> **TASK BRIEF**: Give the data again, word for word.

> **SUPPLIED MATERIAL**:
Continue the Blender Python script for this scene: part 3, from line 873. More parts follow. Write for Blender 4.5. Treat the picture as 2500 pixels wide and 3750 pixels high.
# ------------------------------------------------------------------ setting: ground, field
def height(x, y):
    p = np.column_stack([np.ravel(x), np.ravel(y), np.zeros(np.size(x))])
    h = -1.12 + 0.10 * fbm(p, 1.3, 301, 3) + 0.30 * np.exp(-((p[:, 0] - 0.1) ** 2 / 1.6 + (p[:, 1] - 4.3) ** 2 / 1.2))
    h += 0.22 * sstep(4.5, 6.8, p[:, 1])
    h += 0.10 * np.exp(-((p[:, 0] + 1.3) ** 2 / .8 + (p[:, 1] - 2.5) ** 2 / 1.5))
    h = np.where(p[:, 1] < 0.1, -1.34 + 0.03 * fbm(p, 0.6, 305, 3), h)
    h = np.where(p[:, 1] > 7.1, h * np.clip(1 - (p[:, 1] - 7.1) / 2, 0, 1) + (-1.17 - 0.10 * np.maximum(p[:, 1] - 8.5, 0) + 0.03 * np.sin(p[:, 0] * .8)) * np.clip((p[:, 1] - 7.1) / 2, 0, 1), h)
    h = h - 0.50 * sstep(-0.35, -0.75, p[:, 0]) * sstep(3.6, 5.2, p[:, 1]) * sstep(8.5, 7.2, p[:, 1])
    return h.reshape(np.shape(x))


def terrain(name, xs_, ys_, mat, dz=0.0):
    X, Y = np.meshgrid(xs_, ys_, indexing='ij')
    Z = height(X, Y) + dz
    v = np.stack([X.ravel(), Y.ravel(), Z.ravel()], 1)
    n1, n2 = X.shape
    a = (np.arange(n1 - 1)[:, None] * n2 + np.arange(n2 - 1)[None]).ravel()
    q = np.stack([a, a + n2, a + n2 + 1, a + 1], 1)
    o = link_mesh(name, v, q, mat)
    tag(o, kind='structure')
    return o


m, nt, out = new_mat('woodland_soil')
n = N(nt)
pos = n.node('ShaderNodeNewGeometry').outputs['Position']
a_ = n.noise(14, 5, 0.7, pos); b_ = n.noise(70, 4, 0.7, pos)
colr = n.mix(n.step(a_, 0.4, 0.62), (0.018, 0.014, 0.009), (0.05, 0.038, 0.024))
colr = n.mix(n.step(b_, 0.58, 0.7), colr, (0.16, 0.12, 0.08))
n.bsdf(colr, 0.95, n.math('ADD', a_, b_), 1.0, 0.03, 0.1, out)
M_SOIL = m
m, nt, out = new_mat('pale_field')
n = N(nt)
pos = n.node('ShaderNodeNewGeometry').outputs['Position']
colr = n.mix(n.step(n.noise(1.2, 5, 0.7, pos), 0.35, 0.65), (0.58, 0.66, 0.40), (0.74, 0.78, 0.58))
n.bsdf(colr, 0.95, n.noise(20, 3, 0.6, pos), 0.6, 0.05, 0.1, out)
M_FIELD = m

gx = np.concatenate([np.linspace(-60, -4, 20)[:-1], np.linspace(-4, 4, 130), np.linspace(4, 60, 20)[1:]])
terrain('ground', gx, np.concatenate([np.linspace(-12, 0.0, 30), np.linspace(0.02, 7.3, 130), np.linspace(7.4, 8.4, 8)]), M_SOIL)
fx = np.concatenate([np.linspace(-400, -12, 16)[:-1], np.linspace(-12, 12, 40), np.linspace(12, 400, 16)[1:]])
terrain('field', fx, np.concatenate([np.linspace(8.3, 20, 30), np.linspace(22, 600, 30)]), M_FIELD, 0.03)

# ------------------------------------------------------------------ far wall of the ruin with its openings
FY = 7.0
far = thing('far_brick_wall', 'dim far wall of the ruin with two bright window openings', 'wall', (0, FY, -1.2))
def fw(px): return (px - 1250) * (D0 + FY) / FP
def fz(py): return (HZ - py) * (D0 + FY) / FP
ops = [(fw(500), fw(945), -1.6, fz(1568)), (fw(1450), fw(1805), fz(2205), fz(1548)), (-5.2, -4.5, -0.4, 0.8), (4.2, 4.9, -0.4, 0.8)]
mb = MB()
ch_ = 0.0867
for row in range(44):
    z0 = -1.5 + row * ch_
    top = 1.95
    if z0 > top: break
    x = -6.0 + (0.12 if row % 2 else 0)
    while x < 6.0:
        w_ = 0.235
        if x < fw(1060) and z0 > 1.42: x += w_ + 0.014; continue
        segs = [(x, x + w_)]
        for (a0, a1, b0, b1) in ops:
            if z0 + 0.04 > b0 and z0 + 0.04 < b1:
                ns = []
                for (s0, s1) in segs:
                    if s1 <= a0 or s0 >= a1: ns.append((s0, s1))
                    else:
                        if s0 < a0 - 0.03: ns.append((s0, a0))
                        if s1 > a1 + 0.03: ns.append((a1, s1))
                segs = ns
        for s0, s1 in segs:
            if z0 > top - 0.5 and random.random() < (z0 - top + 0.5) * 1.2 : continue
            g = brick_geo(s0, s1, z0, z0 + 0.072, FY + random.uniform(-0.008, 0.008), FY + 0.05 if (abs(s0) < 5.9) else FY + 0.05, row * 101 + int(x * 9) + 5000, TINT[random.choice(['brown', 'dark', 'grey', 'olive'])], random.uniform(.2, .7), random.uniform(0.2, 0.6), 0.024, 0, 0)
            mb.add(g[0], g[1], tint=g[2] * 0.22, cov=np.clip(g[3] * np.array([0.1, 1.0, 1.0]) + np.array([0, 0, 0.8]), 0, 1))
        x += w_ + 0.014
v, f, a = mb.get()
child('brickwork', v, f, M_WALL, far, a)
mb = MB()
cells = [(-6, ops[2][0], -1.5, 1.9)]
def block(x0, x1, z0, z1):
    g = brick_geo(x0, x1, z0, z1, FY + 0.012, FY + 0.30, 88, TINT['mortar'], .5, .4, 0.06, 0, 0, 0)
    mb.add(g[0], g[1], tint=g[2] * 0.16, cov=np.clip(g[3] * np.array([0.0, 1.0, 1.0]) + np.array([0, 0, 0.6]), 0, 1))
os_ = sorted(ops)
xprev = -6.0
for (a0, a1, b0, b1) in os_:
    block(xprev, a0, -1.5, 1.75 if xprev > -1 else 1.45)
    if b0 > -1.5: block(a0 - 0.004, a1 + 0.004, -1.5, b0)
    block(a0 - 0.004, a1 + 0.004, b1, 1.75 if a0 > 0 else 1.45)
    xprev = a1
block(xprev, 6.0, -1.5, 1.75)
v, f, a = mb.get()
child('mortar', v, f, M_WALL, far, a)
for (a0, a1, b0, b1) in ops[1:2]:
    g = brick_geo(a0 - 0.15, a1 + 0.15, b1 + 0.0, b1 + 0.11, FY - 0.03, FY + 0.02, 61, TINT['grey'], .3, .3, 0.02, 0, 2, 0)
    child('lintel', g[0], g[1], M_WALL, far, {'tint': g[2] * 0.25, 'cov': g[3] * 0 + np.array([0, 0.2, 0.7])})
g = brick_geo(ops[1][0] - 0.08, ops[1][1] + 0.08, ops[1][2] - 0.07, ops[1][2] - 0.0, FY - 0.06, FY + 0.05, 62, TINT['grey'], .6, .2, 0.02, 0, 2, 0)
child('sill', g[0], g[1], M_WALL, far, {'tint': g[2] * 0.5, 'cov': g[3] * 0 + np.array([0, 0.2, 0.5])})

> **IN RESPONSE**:
Continue the Blender Python script for this scene: part 3, from line 873. More parts follow. Write for Blender 4.5. Treat the picture as 2500 pixels wide and 3750 pixels high.
# ------------------------------------------------------------------ setting: ground, field
def height(x, y):
    p = np.column_stack([np.ravel(x), np.ravel(y), np.zeros(np.size(x))])
    h = -1.12 + 0.10 * fbm(p, 1.3, 301, 3) + 0.30 * np.exp(-((p[:, 0] - 0.1) ** 2 / 1.6 + (p[:, 1] - 4.3) ** 2 / 1.2))
    h += 0.22 * sstep(4.5, 6.8, p[:, 1])
    h += 0.10 * np.exp(-((p[:, 0] + 1.3) ** 2 / .8 + (p[:, 1] - 2.5) ** 2 / 1.5))
    h = np.where(p[:, 1] < 0.1, -1.34 + 0.03 * fbm(p, 0.6, 305, 3), h)
    h = np.where(p[:, 1] > 7.1, h * np.clip(1 - (p[:, 1] - 7.1) / 2, 0, 1) + (-1.17 - 0.10 * np.maximum(p[:, 1] - 8.5, 0) + 0.03 * np.sin(p[:, 0] * .8)) * np.clip((p[:, 1] - 7.1) / 2, 0, 1), h)
    h = h - 0.50 * sstep(-0.35, -0.75, p[:, 0]) * sstep(3.6, 5.2, p[:, 1]) * sstep(8.5, 7.2, p[:, 1])
    return h.reshape(np.shape(x))


def terrain(name, xs_, ys_, mat, dz=0.0):
    X, Y = np.meshgrid(xs_, ys_, indexing='ij')
    Z = height(X, Y) + dz
    v = np.stack([X.ravel(), Y.ravel(), Z.ravel()], 1)
    n1, n2 = X.shape
    a = (np.arange(n1 - 1)[:, None] * n2 + np.arange(n2 - 1)[None]).ravel()
    q = np.stack([a, a + n2, a + n2 + 1, a + 1], 1)
    o = link_mesh(name, v, q, mat)
    tag(o, kind='structure')
    return o


m, nt, out = new_mat('woodland_soil')
n = N(nt)
pos = n.node('ShaderNodeNewGeometry').outputs['Position']
a_ = n.noise(14, 5, 0.7, pos); b_ = n.noise(70, 4, 0.7, pos)
colr = n.mix(n.step(a_, 0.4, 0.62), (0.018, 0.014, 0.009), (0.05, 0.038, 0.024))
colr = n.mix(n.step(b_, 0.58, 0.7), colr, (0.16, 0.12, 0.08))
n.bsdf(colr, 0.95, n.math('ADD', a_, b_), 1.0, 0.03, 0.1, out)
M_SOIL = m
m, nt, out = new_mat('pale_field')
n = N(nt)
pos = n.node('ShaderNodeNewGeometry').outputs['Position']
colr = n.mix(n.step(n.noise(1.2, 5, 0.7, pos), 0.35, 0.65), (0.58, 0.66, 0.40), (0.74, 0.78, 0.58))
n.bsdf(colr, 0.95, n.noise(20, 3, 0.6, pos), 0.6, 0.05, 0.1, out)
M_FIELD = m

gx = np.concatenate([np.linspace(-60, -4, 20)[:-1], np.linspace(-4, 4, 130), np.linspace(4, 60, 20)[1:]])
terrain('ground', gx, np.concatenate([np.linspace(-12, 0.0, 30), np.linspace(0.02, 7.3, 130), np.linspace(7.4, 8.4, 8)]), M_SOIL)
fx = np.concatenate([np.linspace(-400, -12, 16)[:-1], np.linspace(-12, 12, 40), np.linspace(12, 400, 16)[1:]])
terrain('field', fx, np.concatenate([np.linspace(8.3, 20, 30), np.linspace(22, 600, 30)]), M_FIELD, 0.03)

# ------------------------------------------------------------------ far wall of the ruin with its openings
FY = 7.0
far = thing('far_brick_wall', 'dim far wall of the ruin with two bright window openings', 'wall', (0, FY, -1.2))
def fw(px): return (px - 1250) * (D0 + FY) / FP
def fz(py): return (HZ - py) * (D0 + FY) / FP
ops = [(fw(500), fw(945), -1.6, fz(1568)), (fw(1450), fw(1805), fz(2205), fz(1548)), (-5.2, -4.5, -0.4, 0.8), (4.2, 4.9, -0.4, 0.8)]
mb = MB()
ch_ = 0.0867
for row in range(44):
    z0 = -1.5 + row * ch_
    top = 1.95
    if z0 > top: break
    x = -6.0 + (0.12 if row % 2 else 0)
    while x < 6.0:
        w_ = 0.235
        if x < fw(1060) and z0 > 1.42: x += w_ + 0.014; continue
        segs = [(x, x + w_)]
        for (a0, a1, b0, b1) in ops:
            if z0 + 0.04 > b0 and z0 + 0.04 < b1:
                ns = []
                for (s0, s1) in segs:
                    if s1 <= a0 or s0 >= a1: ns.append((s0, s1))
                    else:
                        if s0 < a0 - 0.03: ns.append((s0, a0))
                        if s1 > a1 + 0.03: ns.append((a1, s1))
                segs = ns
        for s0, s1 in segs:
            if z0 > top - 0.5 and random.random() < (z0 - top + 0.5) * 1.2 : continue
            g = brick_geo(s0, s1, z0, z0 + 0.072, FY + random.uniform(-0.008, 0.008), FY + 0.05 if (abs(s0) < 5.9) else FY + 0.05, row * 101 + int(x * 9) + 5000, TINT[random.choice(['brown', 'dark', 'grey', 'olive'])], random.uniform(.2, .7), random.uniform(0.2, 0.6), 0.024, 0, 0)
            mb.add(g[0], g[1], tint=g[2] * 0.22, cov=np.clip(g[3] * np.array([0.1, 1.0, 1.0]) + np.array([0, 0, 0.8]), 0, 1))
        x += w_ + 0.014
v, f, a = mb.get()
child('brickwork', v, f, M_WALL, far, a)
mb = MB()
cells = [(-6, ops[2][0], -1.5, 1.9)]
def block(x0, x1, z0, z1):
    g = brick_geo(x0, x1, z0, z1, FY + 0.012, FY + 0.30, 88, TINT['mortar'], .5, .4, 0.06, 0, 0, 0)
    mb.add(g[0], g[1], tint=g[2] * 0.16, cov=np.clip(g[3] * np.array([0.0, 1.0, 1.0]) + np.array([0, 0, 0.6]), 0, 1))
os_ = sorted(ops)
xprev = -6.0
for (a0, a1, b0, b1) in os_:
    block(xprev, a0, -1.5, 1.75 if xprev > -1 else 1.45)
    if b0 > -1.5: block(a0 - 0.004, a1 + 0.004, -1.5, b0)
    block(a0 - 0.004, a1 + 0.004, b1, 1.75 if a0 > 0 else 1.45)
    xprev = a1
block(xprev, 6.0, -1.5, 1.75)
v, f, a = mb.get()
child('mortar', v, f, M_WALL, far, a)
for (a0, a1, b0, b1) in ops[1:2]:
    g = brick_geo(a0 - 0.15, a1 + 0.15, b1 + 0.0, b1 + 0.11, FY - 0.03, FY + 0.02, 61, TINT['grey'], .3, .3, 0.02, 0, 2, 0)
    child('lintel', g[0], g[1], M_WALL, far, {'tint': g[2] * 0.25, 'cov': g[3] * 0 + np.array([0, 0.2, 0.7])})
g = brick_geo(ops[1][0] - 0.08, ops[1][1] + 0.08, ops[1][2] - 0.07, ops[1][2] - 0.0, FY - 0.06, FY + 0.05, 62, TINT['grey'], .6, .2, 0.02, 0, 2, 0)
child('sill', g[0], g[1], M_WALL, far, {'tint': g[2] * 0.5, 'cov': g[3] * 0 + np.array([0, 0.2, 0.5])})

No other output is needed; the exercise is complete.